歴史を学ぶのは、正しく未来を想像するための行動だと思う。これからどうなるかを考えるときに、「現在」という1点からスタートすると360度全方向に展開できてしまう。しかし、「過去」と「現在」の2点で線が引けたとすると、「未来」はその延長線上の近くとおおよその見込みが立つ。

個別の事象においても、歴史の中に、政策Aをやったら結果Bだった、制度Xを無くしたら結果Yだったという事実が歴史の中には山ほどある。

ポーツマスの旗 日露戦争後の外交

日本が世界大戦へと向かう岐路ともなったポーツマス条約。その締結までの過程を追いかけた小説である。

読んで驚くのは当時の日本人の冷静さだ。海軍、陸軍、外務省、内閣それぞれ当時の日本の国力を過大でも過小でもなく正しく評価していた気がする。

第二次世界大戦における自国の過大評価とアメリカの過小評価、陸軍の暴走、陸軍に対抗するばかりの海軍、「天皇」と「世間の空気」で動けなる内閣とは大違いである。

軍部はどこまで攻略できる、いつまで維持できるなど冷静に分析し、より良い講和条件を引き出すために頭を使った。

外交官も必ず講和を結ぶという固い決意と、どこまで譲歩できるかの明確な線引きをもった交渉が見事に成功する。それは、当時の国民が望んだものからすると、得られたものが少ない結果だったかもしれないが、現代の私が読むと、よくここまで獲得したなと思う成果だったと思う。
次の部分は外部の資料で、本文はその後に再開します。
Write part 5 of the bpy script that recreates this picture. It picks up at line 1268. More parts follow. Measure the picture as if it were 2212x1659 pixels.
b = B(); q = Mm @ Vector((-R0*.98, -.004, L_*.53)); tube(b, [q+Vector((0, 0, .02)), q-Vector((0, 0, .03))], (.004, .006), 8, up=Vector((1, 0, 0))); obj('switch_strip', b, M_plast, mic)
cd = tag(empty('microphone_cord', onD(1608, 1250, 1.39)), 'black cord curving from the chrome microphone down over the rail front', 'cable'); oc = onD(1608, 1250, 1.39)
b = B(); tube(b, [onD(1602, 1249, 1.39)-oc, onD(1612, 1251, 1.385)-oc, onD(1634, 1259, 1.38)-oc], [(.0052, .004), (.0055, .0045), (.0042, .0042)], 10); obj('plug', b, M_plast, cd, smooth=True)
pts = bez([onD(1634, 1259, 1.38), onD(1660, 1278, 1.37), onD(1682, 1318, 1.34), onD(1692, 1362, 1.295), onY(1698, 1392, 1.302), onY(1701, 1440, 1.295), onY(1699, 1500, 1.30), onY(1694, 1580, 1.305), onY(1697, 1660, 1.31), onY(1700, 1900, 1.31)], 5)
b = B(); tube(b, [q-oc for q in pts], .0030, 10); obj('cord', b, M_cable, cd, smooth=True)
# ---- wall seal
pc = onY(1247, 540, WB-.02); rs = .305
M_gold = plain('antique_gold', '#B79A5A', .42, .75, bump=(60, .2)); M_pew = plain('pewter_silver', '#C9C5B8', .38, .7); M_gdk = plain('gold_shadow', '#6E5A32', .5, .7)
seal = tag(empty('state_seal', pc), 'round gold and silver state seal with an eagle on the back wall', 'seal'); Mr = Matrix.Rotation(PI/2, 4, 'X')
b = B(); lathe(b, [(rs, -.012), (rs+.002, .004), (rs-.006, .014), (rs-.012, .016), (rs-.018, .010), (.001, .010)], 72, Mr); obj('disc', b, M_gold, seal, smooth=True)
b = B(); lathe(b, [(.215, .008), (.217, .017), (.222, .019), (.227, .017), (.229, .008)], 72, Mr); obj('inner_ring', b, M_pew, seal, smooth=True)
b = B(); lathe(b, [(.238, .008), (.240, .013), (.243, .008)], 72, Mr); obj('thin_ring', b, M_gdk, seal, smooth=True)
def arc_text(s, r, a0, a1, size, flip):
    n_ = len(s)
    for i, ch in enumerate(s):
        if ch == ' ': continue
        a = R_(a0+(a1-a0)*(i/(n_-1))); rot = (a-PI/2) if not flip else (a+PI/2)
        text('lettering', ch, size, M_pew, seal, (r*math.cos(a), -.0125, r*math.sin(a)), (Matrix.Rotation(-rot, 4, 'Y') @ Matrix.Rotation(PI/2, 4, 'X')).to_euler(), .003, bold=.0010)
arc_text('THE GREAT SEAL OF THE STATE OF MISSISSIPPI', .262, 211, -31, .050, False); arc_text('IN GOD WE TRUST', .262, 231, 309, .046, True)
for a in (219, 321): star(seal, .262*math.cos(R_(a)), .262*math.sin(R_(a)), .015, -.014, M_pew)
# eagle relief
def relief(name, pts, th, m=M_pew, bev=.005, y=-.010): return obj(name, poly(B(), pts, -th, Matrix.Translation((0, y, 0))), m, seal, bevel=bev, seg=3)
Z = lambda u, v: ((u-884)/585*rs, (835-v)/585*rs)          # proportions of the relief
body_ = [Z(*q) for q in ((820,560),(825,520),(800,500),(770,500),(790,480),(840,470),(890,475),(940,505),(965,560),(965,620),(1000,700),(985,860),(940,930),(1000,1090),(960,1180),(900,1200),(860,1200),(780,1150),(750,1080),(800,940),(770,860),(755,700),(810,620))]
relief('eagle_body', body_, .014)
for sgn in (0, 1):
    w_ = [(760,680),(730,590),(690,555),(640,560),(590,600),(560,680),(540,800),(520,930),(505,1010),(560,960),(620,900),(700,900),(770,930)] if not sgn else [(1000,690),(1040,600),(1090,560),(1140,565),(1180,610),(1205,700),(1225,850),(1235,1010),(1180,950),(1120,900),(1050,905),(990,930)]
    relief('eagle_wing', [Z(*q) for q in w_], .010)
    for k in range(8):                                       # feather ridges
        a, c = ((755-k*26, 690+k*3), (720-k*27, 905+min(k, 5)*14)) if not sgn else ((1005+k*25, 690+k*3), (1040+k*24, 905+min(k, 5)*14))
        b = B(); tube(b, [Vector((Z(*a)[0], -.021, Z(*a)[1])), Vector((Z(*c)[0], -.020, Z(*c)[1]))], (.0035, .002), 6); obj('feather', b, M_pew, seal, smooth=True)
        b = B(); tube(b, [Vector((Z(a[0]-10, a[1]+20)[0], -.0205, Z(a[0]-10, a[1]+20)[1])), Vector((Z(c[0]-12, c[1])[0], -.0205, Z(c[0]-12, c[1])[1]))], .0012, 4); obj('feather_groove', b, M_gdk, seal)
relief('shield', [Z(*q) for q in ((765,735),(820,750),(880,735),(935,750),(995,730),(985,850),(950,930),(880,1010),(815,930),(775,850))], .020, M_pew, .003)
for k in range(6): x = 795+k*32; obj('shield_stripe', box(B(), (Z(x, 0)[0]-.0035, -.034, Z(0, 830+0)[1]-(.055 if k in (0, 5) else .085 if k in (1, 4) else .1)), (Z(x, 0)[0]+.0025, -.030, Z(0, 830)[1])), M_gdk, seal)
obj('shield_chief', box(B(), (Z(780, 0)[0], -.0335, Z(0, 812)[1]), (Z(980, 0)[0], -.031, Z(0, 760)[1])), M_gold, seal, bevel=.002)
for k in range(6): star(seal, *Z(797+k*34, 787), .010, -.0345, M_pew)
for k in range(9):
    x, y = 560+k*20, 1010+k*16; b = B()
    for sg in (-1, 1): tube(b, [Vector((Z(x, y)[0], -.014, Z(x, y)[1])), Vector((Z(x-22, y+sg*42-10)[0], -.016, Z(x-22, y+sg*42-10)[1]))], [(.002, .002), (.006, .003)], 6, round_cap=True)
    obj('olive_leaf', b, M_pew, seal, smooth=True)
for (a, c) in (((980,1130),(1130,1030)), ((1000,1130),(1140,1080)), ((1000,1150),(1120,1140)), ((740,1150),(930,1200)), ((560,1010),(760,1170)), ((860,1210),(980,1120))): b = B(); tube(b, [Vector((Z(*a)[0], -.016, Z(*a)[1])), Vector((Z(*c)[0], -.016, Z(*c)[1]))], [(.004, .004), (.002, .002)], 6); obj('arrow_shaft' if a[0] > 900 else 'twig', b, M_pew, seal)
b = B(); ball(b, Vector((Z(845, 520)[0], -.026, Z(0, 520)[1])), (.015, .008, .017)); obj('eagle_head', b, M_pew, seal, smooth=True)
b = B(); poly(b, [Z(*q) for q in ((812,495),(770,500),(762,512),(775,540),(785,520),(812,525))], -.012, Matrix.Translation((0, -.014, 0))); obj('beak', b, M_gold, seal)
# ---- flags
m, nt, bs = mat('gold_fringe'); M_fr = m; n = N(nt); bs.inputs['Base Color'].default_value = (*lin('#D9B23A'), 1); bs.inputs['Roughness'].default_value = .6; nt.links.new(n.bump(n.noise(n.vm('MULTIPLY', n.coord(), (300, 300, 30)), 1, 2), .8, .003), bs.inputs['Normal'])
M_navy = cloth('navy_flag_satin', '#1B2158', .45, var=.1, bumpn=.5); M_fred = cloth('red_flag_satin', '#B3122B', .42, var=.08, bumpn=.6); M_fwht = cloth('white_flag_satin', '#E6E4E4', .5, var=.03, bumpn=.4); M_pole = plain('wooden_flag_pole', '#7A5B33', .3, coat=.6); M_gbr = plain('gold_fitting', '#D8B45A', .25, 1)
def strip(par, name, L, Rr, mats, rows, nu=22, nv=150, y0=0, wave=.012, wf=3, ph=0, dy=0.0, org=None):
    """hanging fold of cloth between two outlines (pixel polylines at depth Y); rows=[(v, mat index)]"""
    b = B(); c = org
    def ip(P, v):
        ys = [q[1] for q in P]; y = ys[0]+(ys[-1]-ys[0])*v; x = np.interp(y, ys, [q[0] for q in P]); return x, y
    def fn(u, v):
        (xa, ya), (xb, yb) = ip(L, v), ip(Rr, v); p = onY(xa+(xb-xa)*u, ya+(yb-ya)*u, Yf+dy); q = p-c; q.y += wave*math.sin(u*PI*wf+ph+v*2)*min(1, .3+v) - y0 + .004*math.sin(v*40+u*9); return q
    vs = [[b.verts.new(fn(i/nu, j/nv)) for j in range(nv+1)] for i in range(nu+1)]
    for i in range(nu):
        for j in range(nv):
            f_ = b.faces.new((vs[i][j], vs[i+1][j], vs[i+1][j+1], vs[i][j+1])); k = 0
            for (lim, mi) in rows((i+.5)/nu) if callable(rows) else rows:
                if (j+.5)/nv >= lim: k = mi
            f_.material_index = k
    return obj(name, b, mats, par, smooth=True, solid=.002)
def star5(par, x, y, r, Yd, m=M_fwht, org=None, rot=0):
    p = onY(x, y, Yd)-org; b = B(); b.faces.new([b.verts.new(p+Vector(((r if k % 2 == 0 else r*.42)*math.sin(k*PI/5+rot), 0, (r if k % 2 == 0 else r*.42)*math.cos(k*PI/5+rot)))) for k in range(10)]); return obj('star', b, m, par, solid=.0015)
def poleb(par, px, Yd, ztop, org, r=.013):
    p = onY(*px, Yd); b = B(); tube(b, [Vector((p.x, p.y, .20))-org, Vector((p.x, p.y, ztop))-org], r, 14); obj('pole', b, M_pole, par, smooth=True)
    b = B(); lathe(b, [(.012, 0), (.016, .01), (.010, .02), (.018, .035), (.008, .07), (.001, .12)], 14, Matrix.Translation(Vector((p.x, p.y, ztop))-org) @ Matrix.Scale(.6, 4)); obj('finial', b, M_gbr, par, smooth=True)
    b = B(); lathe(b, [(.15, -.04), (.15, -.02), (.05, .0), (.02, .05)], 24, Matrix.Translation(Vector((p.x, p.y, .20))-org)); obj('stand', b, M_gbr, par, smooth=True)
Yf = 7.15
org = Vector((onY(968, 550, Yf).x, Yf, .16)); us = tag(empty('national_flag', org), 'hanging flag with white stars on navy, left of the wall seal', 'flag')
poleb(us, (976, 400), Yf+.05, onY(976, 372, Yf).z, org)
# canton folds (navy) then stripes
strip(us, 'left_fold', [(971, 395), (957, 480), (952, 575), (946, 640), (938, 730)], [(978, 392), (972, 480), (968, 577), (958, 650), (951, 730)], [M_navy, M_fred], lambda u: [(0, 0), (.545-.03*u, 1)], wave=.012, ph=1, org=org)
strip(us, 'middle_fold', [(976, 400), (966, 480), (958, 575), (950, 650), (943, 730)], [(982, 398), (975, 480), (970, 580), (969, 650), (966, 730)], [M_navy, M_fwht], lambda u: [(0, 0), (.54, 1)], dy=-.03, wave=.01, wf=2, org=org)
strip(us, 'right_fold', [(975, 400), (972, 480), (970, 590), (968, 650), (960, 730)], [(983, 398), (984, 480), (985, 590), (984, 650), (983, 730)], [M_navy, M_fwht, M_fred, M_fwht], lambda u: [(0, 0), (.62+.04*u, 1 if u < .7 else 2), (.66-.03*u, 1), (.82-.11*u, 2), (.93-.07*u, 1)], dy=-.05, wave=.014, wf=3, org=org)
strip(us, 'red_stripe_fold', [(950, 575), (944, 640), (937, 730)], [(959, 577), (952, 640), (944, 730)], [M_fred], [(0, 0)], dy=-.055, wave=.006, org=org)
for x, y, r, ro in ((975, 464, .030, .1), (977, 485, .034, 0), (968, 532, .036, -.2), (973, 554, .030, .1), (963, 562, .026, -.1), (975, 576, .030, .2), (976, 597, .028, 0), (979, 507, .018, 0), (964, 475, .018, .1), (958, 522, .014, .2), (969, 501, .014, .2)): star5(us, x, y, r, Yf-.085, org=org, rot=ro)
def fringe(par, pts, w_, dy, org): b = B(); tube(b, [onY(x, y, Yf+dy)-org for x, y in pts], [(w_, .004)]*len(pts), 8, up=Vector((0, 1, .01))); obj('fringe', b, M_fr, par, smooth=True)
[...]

「ポーツマスの旗」全編を通して、官僚、政治家、軍人、立場は違えど、自分の責務を全うしようという人たちが清々しい。

外交及び公文書

タイトルを忘れてしまったのだが、昔読んだ小説に出てきた外交官が、「外交文書は正しく保存されなければならない。我々の下した判断が正しかったかどうか後世の人に検証してもらわなければならないのだ」というようなセリフがあった。当たり前のことのようにも思うが、この外交官、外務省の意識の高さに驚く。

イギリスのチャーチル首相は「自分が出す指示は全て文書として残さなければならない」と言っていた。正確に伝わるようにという意図もあると思うが、後世に残すという意図もあったと思う。戦後、チャーチルのいろいろな密約が取り上げらるが、そのあたりも残していたから見つかったのだろう。

残念ながら、今の官僚は公文書を改ざんする、やばいと思えば廃棄する、さらには、あとで突かれることのないように議事録を作らない。情けないばかりである。

昔は良かったと現代を憂いてしまう。「ポーツマスの旗」はそんな気分にさせる歴史の一部である。